The critical thing about the Alcohol (Licensing, Public Health and Criminal Justice) (Scotland) Bill is that it is designed to contribute a number of measures, alongside the Government’s comprehensive strategy on alcohol, to improve Scotland’s relationship with alcohol. As members know, that relationship is worse than the rest of the United Kingdom’s relationship with alcohol, and it needs to be addressed continually. That is why there are 10 separate measures in the bill. Each measure on its own is relatively modest, but I hope that, collectively, they would contribute to improving Scotland’s relationship with alcohol.
For the committee’s scrutiny of the financial memorandum, the most important thing is the fact that any reduction in consumption would produce savings in the medium term and the long term. I will give members just one example. Evidence to the committee says that 105,000 cases that involve alcohol problems come in front of the courts each year. If we can reduce that number, there will be a saving of £2,500 for each summary case that does not come in front of the courts. Perhaps more important, if we can reduce the number of people who go to prison—it has been estimated that just under half of the 45,000 admissions to prisons every year relate to alcohol—the annual saving from each prison place will be £34,000.

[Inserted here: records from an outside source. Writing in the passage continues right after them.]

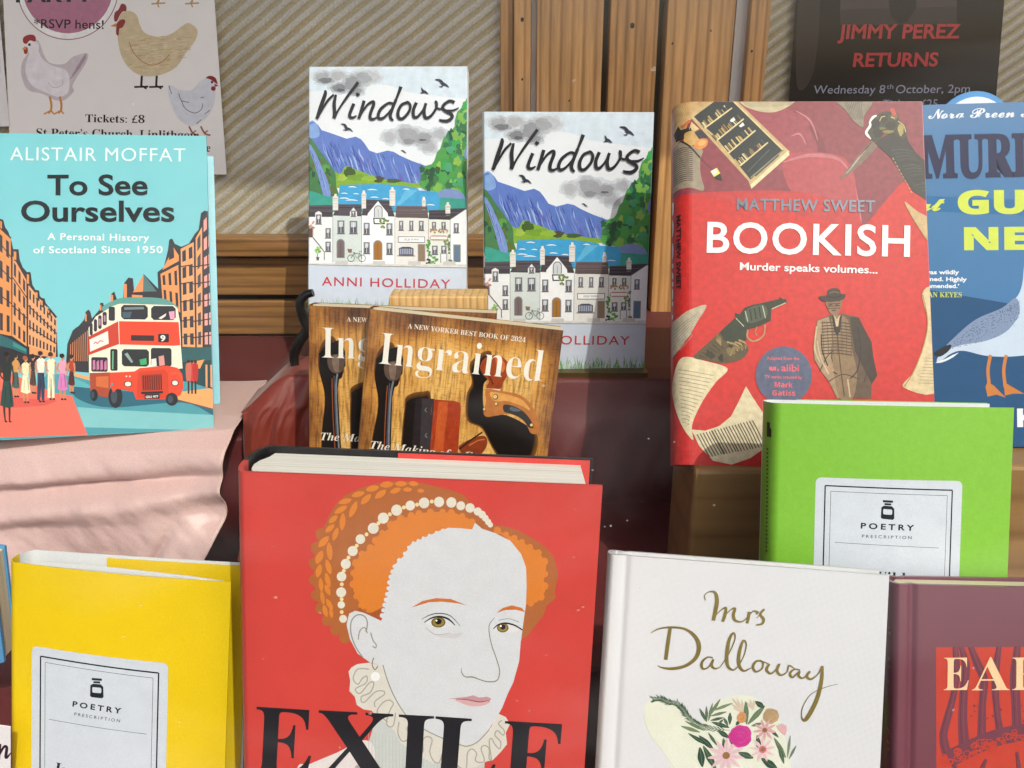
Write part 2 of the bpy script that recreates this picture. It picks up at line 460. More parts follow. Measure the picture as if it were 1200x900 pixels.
# back wall and floor of the window
def wbox(name, x0, x1, y0, y1, z0, z1, m, parent=None, bev=0):
    c = Vector(((x0+x1)/2, (y0+y1)/2, z0))
    o = link(name, boxmesh(x0-c.x, x1-c.x, y0-c.y, y1-c.y, 0, z1-z0, bev), m, parent); o.location = c; return o
structure(wbox('back_wall', -1.1, 1.1, WALL+.012, WALL+.05, -.05, 1.4, M_dark))
lo = P(300, 279, WALL).z
xl = P(588, 50, WALL).x; xr = P(898, 50, WALL).x
t = thing('striped_panel', (-.55, WALL, lo), (0, 0, 0), 'olive and grey diagonally striped back panel left of the vertical planks', 'wall panel')
o = link('board', boxmesh(-.55, xl+.55, 0, .01, 0, 1.0), M_str, t)
t = thing('striped_panel', (.5, WALL, lo), (0, 0, 0), 'dull striped back panel right of the vertical planks, behind the dark poster', 'wall panel')
o = link('board', boxmesh(xr-.5, .55, 0, .01, -.3, 1.0), M_str2, t)
# wooden rail of horizontal boards, left
t = thing('wooden_rail', (-.3, WALL, P(300, 430, WALL).z), (0, 0, 0), 'low wall of horizontal pine boards under the striped panel', 'wooden rail')
bz = t.location.z
for (a, b2, d, mm) in ((279, 301, .026, M_rail), (302.5, 346, .014, M_rail), (353, 392, .014, M_rail), (394, 432, .011, M_rail), (434, 520, .012, M_rail)):
    z1 = P(300, a, WALL-d).z; z0 = P(300, b2, WALL-d).z
    o = link('board', boxmesh(-.8, xl+.3+.0, -d, -.001, 0, z1-z0, .0015), mm, t); o.location = (0, 0, z0-bz)
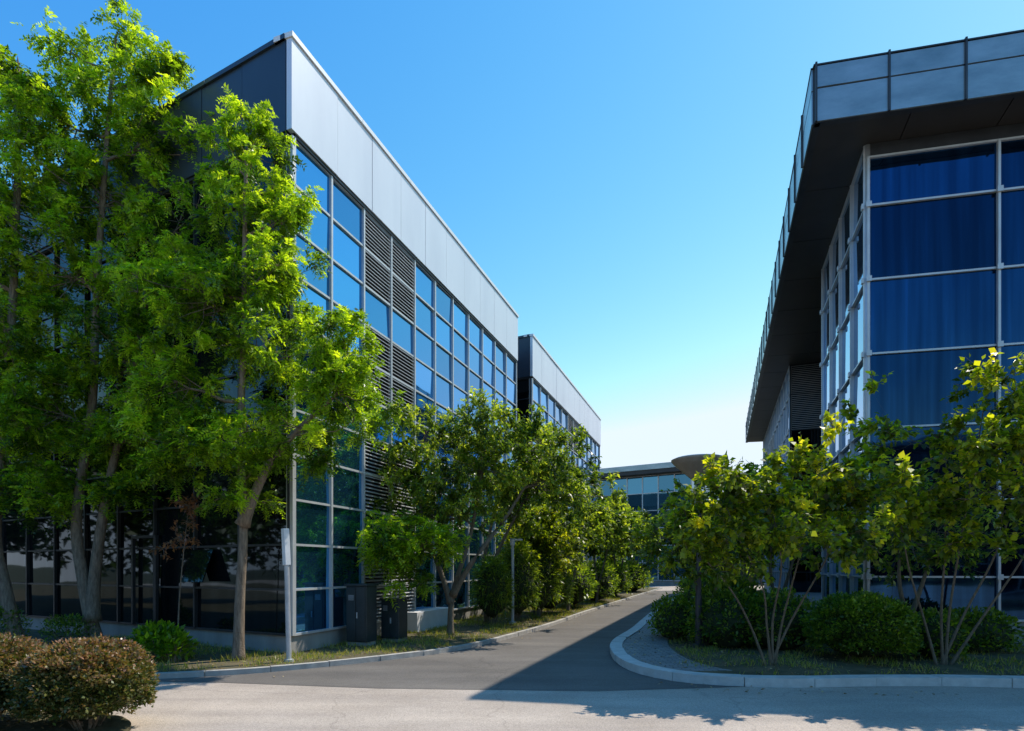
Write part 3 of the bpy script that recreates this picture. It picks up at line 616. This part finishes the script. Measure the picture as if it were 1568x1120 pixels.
def cab(x,y,w,d,h):
    E=empty('utility_cabinet'); F=((x,y),(SN[0],SN[1]),(-SD[0],-SD[1])); 
    mb=MB(); mb.wbox(F,-w/2,w/2,-d/2,d/2,.17,h); mb.obj('body',M['cabinet'],E,bevel=.012)
    mb=MB(); mb.wbox(F,-w/2-.03,w/2+.03,-d/2-.03,d/2+.04,h+.002,h+.05); mb.obj('lid',M['cabinet'],E,bevel=.01)
    mb=MB(); mb.wbox(F,-w/2+.02,w/2-.02,-d/2+.02,d/2-.02,.08,.168); mb.obj('base',M['concrete'],E)
    mb=MB(); mb.wbox(F,-w/2+.03,-.008,d/2+.001,d/2+.018,.2,h-.04); mb.wbox(F,.008,w/2-.03,d/2+.001,d/2+.018,.2,h-.04); mb.obj('doors',M['cabinet'],E,bevel=.004)
    mb=MB(); mb.wbox(F,.03,.05,d/2+.019,d/2+.045,h*.5,h*.5+.13)
    for i in range(5): mb.wbox(F,-w/2+.07,-.05,d/2+.019,d/2+.025,h*.78+i*.025,h*.78+i*.025+.01)
    mb.obj('handle_and_vents',M['galv'],E)
cab(-3.35,13.1,.52,.42,1.4); cab(-2.75,13.75,.46,.42,1.05)
make_tree('withered_sapling',(-6.5,11.6),[[(-6.55,11.5,.05),(-6.5,11.5,1.3),(-6.35,11.5,2.8)]],[(-6.3,11.5,3.0,.25,.2,.35,9),(-6.6,11.5,2.4,.2,.2,.3,6)],'leaf','dryhang',r0=.018,leafL=.09,leafW=.04,tw=4,nl=8,twl=.25,seed=51)
# ------------------------------------------------------------------ light, sky, camera
sd=Vector((.466,.309,.829)).normalized()
sun=bpy.data.lights.new('sun','SUN'); sun.energy=5; sun.angle=math.radians(.5); sun.color=(1,.93,.82)
so=bpy.data.objects.new('sun',sun); COL.objects.link(so); so.rotation_euler=sd.to_track_quat('Z','Y').to_euler()
w=bpy.data.worlds.new('World'); scene.world=w; w.use_nodes=True; nt=w.node_tree
bg=nt.nodes['Background']; sky=nt.nodes.new('ShaderNodeTexSky'); sky.sky_type='NISHITA'; sky.sun_disc=False
sky.sun_elevation=math.asin(sd.z); sky.sun_rotation=math.atan2(sd.x,sd.y); sky.air_density=1.0; sky.dust_density=.1; sky.ozone_density=2.0
# film response of the sky colour (per-channel contrast), then back to sky units
sep=nt.nodes.new('ShaderNodeSeparateColor'); comb=nt.nodes.new('ShaderNodeCombineColor'); nt.links.new(sky.outputs[0],sep.inputs[0])
for i,(pw,k,mx_) in enumerate(((2.5,8.5,.84),(1.35,2.35,.97),(.45,1.26,1.12))):
    a=N(nt,'ShaderNodeMath',operation='MULTIPLY'); a.inputs[1].default_value=.14; nt.links.new(sep.outputs[i],a.inputs[0])
    p=N(nt,'ShaderNodeMath',operation='POWER'); p.inputs[1].default_value=pw; nt.links.new(a.outputs[0],p.inputs[0])
    q=N(nt,'ShaderNodeMath',operation='MULTIPLY'); q.inputs[1].default_value=k; nt.links.new(p.outputs[0],q.inputs[0])
    r=N(nt,'ShaderNodeMath',operation='MINIMUM'); r.inputs[1].default_value=mx_; nt.links.new(q.outputs[0],r.inputs[0])
    t=N(nt,'ShaderNodeMath',operation='MULTIPLY'); t.inputs[1].default_value=1/.15; nt.links.new(r.outputs[0],t.inputs[0])
    nt.links.new(t.outputs[0],comb.inputs[i])
nt.links.new(comb.outputs[0],bg.inputs[0]); bg.inputs[1].default_value=.15
cam=bpy.data.cameras.new('camera'); cam.lens=36*900/1568; cam.sensor_width=36; cam.shift_y=.1977; cam.clip_end=2000
co=bpy.data.objects.new('camera',cam); COL.objects.link(co); co.location=(0,0,1.8); co.rotation_euler=(math.radians(90),0,0); scene.camera=co
scene.view_settings.view_transform='Standard'; scene.view_settings.look='None'; scene.view_settings.exposure=0
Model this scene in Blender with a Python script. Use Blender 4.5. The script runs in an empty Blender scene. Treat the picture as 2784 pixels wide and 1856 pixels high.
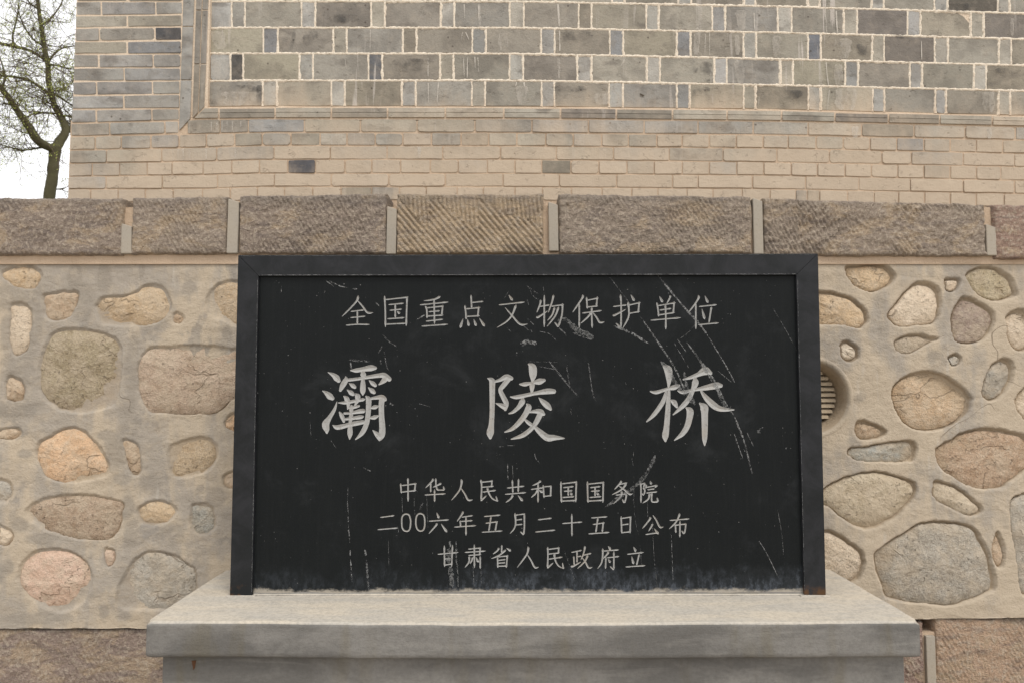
import bpy, bmesh, math, random
import numpy as np
from mathutils import Vector, Matrix
from mathutils.geometry import delaunay_2d_cdt

random.seed(7)
RNG = np.random.default_rng(7)
SC = bpy.context.scene
COL = SC.collection

# ---------------------------------------------------------------- camera
F = 2000.0                    # focal length in pixels of the 2784 px wide photograph
EYE = Vector((0.0, 0.0, 1.60))
PITCH = math.atan(118.0 / F)
cam_d = bpy.data.cameras.new('camera')
cam = bpy.data.objects.new('camera', cam_d)
COL.objects.link(cam)
cam.location = EYE
cam.rotation_euler = (math.pi / 2 + PITCH, 0, 0)
cam_d.sensor_width = 36.0
cam_d.lens = F / 2784 * 36.0
cam_d.clip_end = 3000
cam_d.dof.use_dof = True
cam_d.dof.focus_distance = 2.85
cam_d.dof.aperture_fstop = 5.6
SC.camera = cam

# ---------------------------------------------------------------- world and sun (overcast, light from the upper right)
SUN_EL, SUN_AZ = math.radians(56), math.radians(30)      # azimuth measured from behind the camera towards the right
world = bpy.data.worlds.new('World')
SC.world = world
world.use_nodes = True
wt = world.node_tree
bgn = wt.nodes['Background']
sky = wt.nodes.new('ShaderNodeTexSky')
sky.sky_type = 'NISHITA'
sky.sun_disc = False
sky.sun_elevation = SUN_EL
sky.sun_rotation = math.pi - SUN_AZ
sky.air_density = 1.0
sky.dust_density = 3.0
mixw = wt.nodes.new('ShaderNodeMix')
mixw.data_type = 'RGBA'
mixw.inputs[0].default_value = 0.80
mixw.inputs[7].default_value = (11.4, 11.2, 11.0, 1)      # cloud cover, bright and even
wt.links.new(sky.outputs[0], mixw.inputs[6])
wt.links.new(mixw.outputs[2], bgn.inputs[0])
bgn.inputs[1].default_value = 0.12
sun_d = bpy.data.lights.new('sun', 'SUN')
sun_d.energy = 1.2
sun_d.angle = math.radians(16)
sun_d.color = (1.0, 0.95, 0.87)
sun = bpy.data.objects.new('sun', sun_d)
COL.objects.link(sun)
sv = Vector((math.sin(SUN_AZ) * math.cos(SUN_EL), -math.cos(SUN_AZ) * math.cos(SUN_EL), math.sin(SUN_EL)))
sun.rotation_euler = sv.to_track_quat('Z', 'Y').to_euler()
sun.location = (3, -4, 8)
SC.view_settings.view_transform = 'Standard'
SC.view_settings.look = 'None'
SC.view_settings.exposure = 0.20
SC.view_settings.gamma = 1.0
SC.view_settings.use_curve_mapping = False
SC.cycles.max_bounces = 6

# ---------------------------------------------------------------- measuring: photograph pixel -> point on a plane of the place
CP, SP = math.cos(PITCH), math.sin(PITCH)
def ray(px, py):
    u = (px - 1392.0) / F
    v = (928.0 - py) / F
    return u, CP - v * SP, SP + v * CP           # X, Y, Z direction
def on_y(px, py, Y):
    dx, dy, dz = ray(px, py)
    t = Y / dy
    return dx * t, EYE.z + dz * t                # X, Z on the vertical plane at depth Y
def on_z(px, py, Z):
    dx, dy, dz = ray(px, py)
    t = (Z - EYE.z) / dz
    return dx * t, dy * t
def on_y_np(P, Y):
    P = np.asarray(P, float)
    u = (P[:, 0] - 1392.0) / F
    v = (928.0 - P[:, 1]) / F
    t = Y / (CP - v * SP)
    return np.stack([u * t, EYE.z + (SP + v * CP) * t], 1)

SLAB_FRONT = 2.485
SLAB_TOP = on_y(1440, 1689, SLAB_FRONT)[1]
Y_TAB = on_z(1435, 1619, SLAB_TOP)[1]             # face of the tablet's frame
Y_PANEL = Y_TAB + 0.014
Y_COB = on_z(1400, 1548, SLAB_TOP)[1]             # plaster face of the cobble wall
Y_COPE = Y_COB - 0.035
Y_BRK = Y_COB + 0.15

# ---------------------------------------------------------------- object helpers
def link(o, parent=None):
    COL.objects.link(o)
    if parent is not None:
        o.parent = parent
    return o
def thing(name, label, cat, loc=(0, 0, 0), group=None):
    o = bpy.data.objects.new(name, None)
    o.location = loc
    o.empty_display_size = 0.1
    o['label'] = label
    o['category'] = cat
    if group: o['group'] = group
    return link(o)
def mesh_obj(name, verts, faces, mat, parent=None, smooth=False, color=None, label=None, kind=None, origin=None):
    me = bpy.data.meshes.new(name)
    V = np.asarray(verts, float)
    base = Vector((0, 0, 0))
    if parent is not None:
        base = parent_world(parent)
    org = Vector(V.mean(0)) if origin is None else Vector(origin)
    V = V - np.array(org)
    me.from_pydata(V.tolist(), [], faces)
    if smooth:
        me.polygons.foreach_set('use_smooth', [True] * len(me.polygons))
    me.update()
    if mat is not None: me.materials.append(mat)
    o = bpy.data.objects.new(name, me)
    o.location = org - base
    if color is not None: o.color = (color[0], color[1], color[2], 1)
    if label: o['label'] = label
    if kind: o['kind'] = kind
    return link(o, parent)
def parent_world(p):
    v = Vector(p.location)
    q = p.parent
    while q is not None:
        v = v + Vector(q.location)
        q = q.parent
    return v
def grid_obj(name, X, Y, Z, mat, parent=None, smooth=True, color=None, label=None, kind=None, skirt=None):
    """X, Y, Z: 2D arrays (rows, cols), rows go up.  skirt: depth of a rim pushed back from the border."""
    nr, nc = X.shape
    V = np.stack([X, Y, Z], -1).reshape(-1, 3)
    i = np.arange(nr * nc).reshape(nr, nc)
    q = np.stack([i[:-1, :-1], i[:-1, 1:], i[1:, 1:], i[1:, :-1]], -1).reshape(-1, 4)
    if skirt:
        b = np.concatenate([i[0, :], i[1:, -1], i[-1, -2::-1], i[-2:0:-1, 0]])
        S = V[b].copy(); S[:, 1] = S[:, 1] + skirt
        n0 = len(V)
        V = np.concatenate([V, S])
        nb = len(b); k = np.arange(nb); k2 = (k + 1) % nb
        q = np.concatenate([q, np.stack([b[k], n0 + k, n0 + k2, b[k2]], -1)])
    me = bpy.data.meshes.new(name)
    org = V.mean(0)
    base = np.array(parent_world(parent)) if parent is not None else np.zeros(3)
    V = V - org
    me.vertices.add(len(V)); me.vertices.foreach_set('co', V.astype(np.float32).ravel())
    me.loops.add(len(q) * 4); me.loops.foreach_set('vertex_index', q.astype(np.int32).ravel())
    me.polygons.add(len(q))
    me.polygons.foreach_set('loop_start', (np.arange(len(q)) * 4).astype(np.int32))
    me.polygons.foreach_set('use_smooth', np.full(len(q), smooth))
    me.update(); me.validate()
    me.materials.append(mat)
    o = bpy.data.objects.new(name, me)
    o.location = Vector(org - base)
    if color is not None: o.color = (color[0], color[1], color[2], 1)
    if label: o['label'] = label
    if kind: o['kind'] = kind
    return link(o, parent)
def box_data(x0, x1, y0, y1, z0, z1, b=0.0):
    """bevelled box as verts and faces"""
    bm = bmesh.new()
    vs = [bm.verts.new(p) for p in [(x0,y0,z0),(x1,y0,z0),(x1,y1,z0),(x0,y1,z0),(x0,y0,z1),(x1,y0,z1),(x1,y1,z1),(x0,y1,z1)]]
    for f in [(3,2,1,0),(4,5,6,7),(0,1,5,4),(1,2,6,5),(2,3,7,6),(3,0,4,7)]:
        bm.faces.new([vs[i] for i in f])
    if b > 0:
        bmesh.ops.bevel(bm, geom=bm.edges[:], offset=b, segments=2, profile=0.5, affect='EDGES')
    bm.verts.index_update()
    V = [tuple(v.co) for v in bm.verts]; Fc = [[v.index for v in f.verts] for f in bm.faces]
    bm.free()
    return V, Fc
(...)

There are significant savings to be made. I have not mentioned the national health service, police time and community safety, for example, where major savings could be made. It is interesting that, in all the evidence that has been given to the committee, no one—apart from the NHS—has talked about the savings that would occur. The submissions have all talked about the costs.
I accept that the range of cost estimates for some of the things that are novel is perhaps wider than that which members have faced in dealing with other bills, but I hope that that would partly be addressed by our proposed pilots in some areas, so that we can estimate the cost benefits before the Government proceeds.
I will give a bit of history. When I was the Deputy Minister for Justice, we piloted drug treatment and testing orders, which had failed in England in their initial test. We tested them in Scotland and made some alterations, and we made further alterations before I, as Deputy Minister for Justice, authorised the quite expensive funding to roll them out. Piloting is one method by which the Government can decide whether to proceed.
In the event of a shortfall in funding to licensing boards, licensing fees could be raised, but they have not been raised since 2007. Even to keep them the same in real terms would mean a 23 per cent increase. Not raising fees was fair enough when the economy was in the situation that it was in but, now that it is expanding again, it would be reasonable to consider increasing them. I know that Kenny MacAskill has publicly suggested that that should be the case with other measures.
The other possible source of funding is the social responsibility levy. That was in the Alcohol etc (Scotland) Act 2010, but it has never been implemented. The Government chose—entirely appropriately—to introduce a public health levy, of course, but it has now dropped that, so there is no charge in that field.
According to the University of Sheffield report, if there is a successful court hearing on minimum unit pricing—as members know, the issue is to go back to the Scottish courts for a decision—off-licences will achieve, on 50p minimum unit pricing, more than £100 million in additional profit annually. That substantial profit could be used to adjust downwards alcohol prices that are above the minimum price, which would reduce the effects of minimum pricing substantially.
There is an opportunity to meet the cost of my bill through the social responsibility levy. That is on the statute books now and could be introduced even if we do not achieve minimum unit pricing as a way of pushing the industry—and particularly the retailers—to increase prices.